Discurso de Álvaro Rodríguez Bereijo en la entrega del XVI Premio de Periodismo «Francisco Cerecedo»

Alteza Real. El filósofo de Derecho Gustav Radbruck escribió, en años sombríos para su patria, que las banderas eran tanto más nobles, tanto más respetables, cuantos más desgarros y heridas mostrasen por los vendavales de la Historia, por el azote del tiempo en que vivimos. Lo mismo cabe decir –si me permiten parafrasear al ilustre jurista socialdemócrata– de lagunas palabras significativas de nuestra vida social y política como democracia, libertad, tolerancia, convivencia política libre, pacífica y plural. Viejas palabras, antiguas, venerables cuyo hondo significado parece hoy desgastado, casi trivializado, por su empleo abusivo e impropio, cuando no por su invocación en vano por quienes están llamados a preservarlas.
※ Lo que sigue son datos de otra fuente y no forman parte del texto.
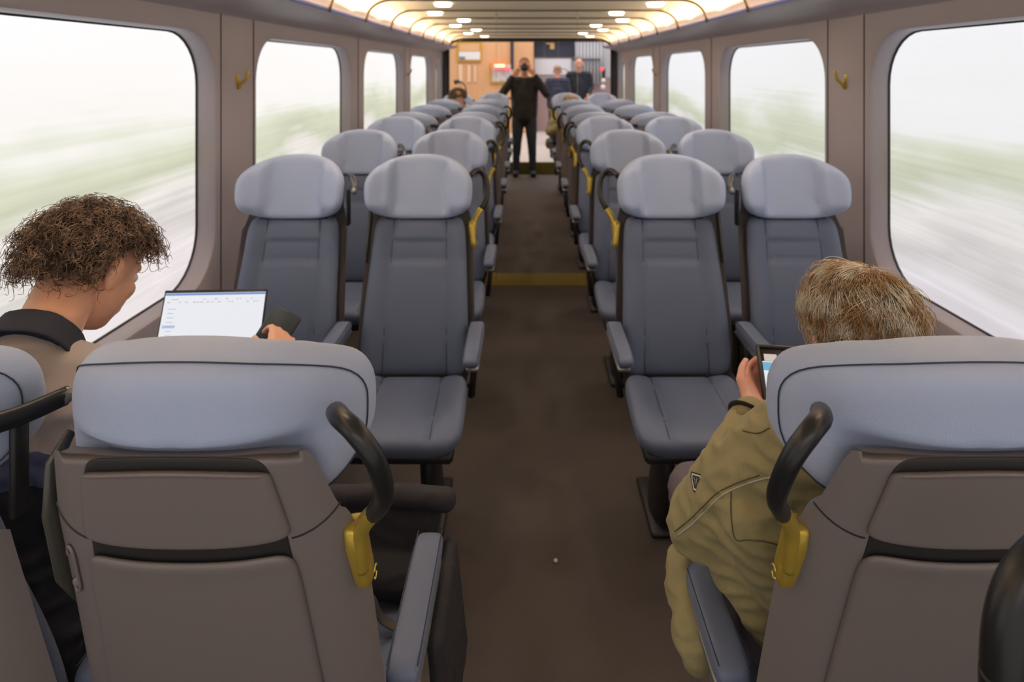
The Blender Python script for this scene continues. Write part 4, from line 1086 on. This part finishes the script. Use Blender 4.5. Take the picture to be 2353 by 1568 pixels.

«Libertad y Verdad» –escribió Adam Michnik en su admirable y modélico Decálogo para periodistas– son dos palabras de gran valor y contenido sagrado y no pueden ser usadas sin prudencia y sensatez. Cuando se abusa de las palabras sagradas pierden su valor y se convierten en términos vacíos y triviales» o, lo que es peor, se convierten «en un arma de intimidación, en una mordaza o en una porra para los que tienen otras ideas». «Si el servilismo puede ser llamado valentía; el conformismo, sensatez; el fanatismo, lealtad a los principios; y la tolerancia, nihilismo moral, vemos que la palabra se convierte en un medio para falsificar la realidad».